A famous naturalist acts as your guide on this fascinating journey throughout the length and breadth of North America, uncovering thousands of the wonders to be found on this great continent. Illustrated with 160 photographs and many maps. This is an "adapted for young people" version of a larger text, which can be read online at the Internet Archive here.
About the original text:
This picture-and-text view of our North American continent by the eminent natural scientist is the result of a thirty-year old idea and a recent trip (1959) designed to fulfill it. Its purpose, a picture and text, non-technical presentation of the New World, presented "on an ecological framework" where environment is as important as its organisms but where man and man-made works have been excluded, has been admirably fulfilled.
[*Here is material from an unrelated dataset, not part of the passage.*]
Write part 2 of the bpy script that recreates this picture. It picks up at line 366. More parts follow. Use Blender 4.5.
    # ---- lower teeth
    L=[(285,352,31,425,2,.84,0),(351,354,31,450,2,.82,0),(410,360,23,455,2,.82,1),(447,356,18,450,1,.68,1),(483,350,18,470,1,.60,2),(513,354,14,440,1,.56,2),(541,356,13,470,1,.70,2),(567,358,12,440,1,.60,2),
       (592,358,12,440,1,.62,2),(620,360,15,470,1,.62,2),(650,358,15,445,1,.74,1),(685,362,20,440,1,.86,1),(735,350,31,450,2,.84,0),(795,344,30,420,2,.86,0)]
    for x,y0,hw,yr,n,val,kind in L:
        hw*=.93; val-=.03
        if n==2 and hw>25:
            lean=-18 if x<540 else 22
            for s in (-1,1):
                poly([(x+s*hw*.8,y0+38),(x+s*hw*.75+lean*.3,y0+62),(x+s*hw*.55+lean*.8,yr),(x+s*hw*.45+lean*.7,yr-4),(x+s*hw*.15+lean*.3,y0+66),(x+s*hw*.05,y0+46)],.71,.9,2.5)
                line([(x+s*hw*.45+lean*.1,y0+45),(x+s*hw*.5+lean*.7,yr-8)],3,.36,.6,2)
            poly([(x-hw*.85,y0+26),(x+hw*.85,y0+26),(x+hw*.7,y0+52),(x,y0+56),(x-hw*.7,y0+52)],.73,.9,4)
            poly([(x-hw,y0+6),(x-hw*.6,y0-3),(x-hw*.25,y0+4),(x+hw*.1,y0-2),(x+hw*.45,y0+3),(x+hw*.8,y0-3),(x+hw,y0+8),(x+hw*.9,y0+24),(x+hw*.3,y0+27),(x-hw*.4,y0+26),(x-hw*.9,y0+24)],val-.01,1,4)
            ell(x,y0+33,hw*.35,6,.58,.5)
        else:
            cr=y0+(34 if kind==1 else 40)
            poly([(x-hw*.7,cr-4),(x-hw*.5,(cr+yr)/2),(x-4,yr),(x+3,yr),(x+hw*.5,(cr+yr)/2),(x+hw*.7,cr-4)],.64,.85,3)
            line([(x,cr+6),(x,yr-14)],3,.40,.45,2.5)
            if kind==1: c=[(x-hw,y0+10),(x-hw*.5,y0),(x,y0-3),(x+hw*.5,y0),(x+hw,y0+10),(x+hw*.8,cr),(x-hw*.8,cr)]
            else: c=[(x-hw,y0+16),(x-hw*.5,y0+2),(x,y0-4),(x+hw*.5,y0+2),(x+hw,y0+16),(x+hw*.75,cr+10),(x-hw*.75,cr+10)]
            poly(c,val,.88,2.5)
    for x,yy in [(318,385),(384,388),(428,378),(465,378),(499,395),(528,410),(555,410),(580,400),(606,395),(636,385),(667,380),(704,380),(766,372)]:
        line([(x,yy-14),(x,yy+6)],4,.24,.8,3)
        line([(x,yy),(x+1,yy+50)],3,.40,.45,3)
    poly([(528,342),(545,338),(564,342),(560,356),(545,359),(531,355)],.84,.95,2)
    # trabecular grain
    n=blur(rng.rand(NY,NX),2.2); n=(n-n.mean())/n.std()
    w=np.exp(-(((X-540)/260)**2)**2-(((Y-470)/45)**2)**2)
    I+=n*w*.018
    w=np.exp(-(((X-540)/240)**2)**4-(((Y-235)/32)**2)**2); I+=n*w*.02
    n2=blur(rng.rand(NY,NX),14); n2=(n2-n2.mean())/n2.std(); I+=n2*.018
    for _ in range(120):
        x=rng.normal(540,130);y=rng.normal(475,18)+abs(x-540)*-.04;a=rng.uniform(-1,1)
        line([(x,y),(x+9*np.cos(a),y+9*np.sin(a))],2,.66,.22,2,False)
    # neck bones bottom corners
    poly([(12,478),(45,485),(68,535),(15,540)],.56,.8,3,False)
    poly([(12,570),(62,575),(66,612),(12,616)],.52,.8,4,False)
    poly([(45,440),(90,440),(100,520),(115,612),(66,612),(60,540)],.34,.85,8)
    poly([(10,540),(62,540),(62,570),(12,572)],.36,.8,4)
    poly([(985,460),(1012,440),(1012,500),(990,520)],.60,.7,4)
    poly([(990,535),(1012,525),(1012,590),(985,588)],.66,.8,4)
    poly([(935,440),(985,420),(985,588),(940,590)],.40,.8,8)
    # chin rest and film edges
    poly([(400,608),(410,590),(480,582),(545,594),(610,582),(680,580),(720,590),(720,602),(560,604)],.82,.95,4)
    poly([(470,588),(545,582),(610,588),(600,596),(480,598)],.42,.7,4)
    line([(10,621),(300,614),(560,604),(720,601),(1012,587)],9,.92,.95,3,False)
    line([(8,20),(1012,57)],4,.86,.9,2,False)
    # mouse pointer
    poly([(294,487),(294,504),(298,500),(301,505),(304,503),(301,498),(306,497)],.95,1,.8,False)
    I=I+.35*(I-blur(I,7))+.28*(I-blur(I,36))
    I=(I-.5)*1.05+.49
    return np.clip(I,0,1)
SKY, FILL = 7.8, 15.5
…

Over and above the excellence of the text, the detail—and the amplitude (140,000 words), there is the visual excitement of the photographs (235 with 109 in color) which are the work of a great many outstanding professionals, Eisenstaedt, Feininger, Schulthess, etc. among them—not to omit the fine work of the Audubon Society staff. From the Arctic, south through the states by sections, west, and down to Mexico, Sanderson gives an overall view of the general topographical, geological, physical features along with the flora, fauna and fowl but concentrates on the most remarkable aspects of this continent—so much of it still untouched and unequaled in its infinite variety. A stunning book.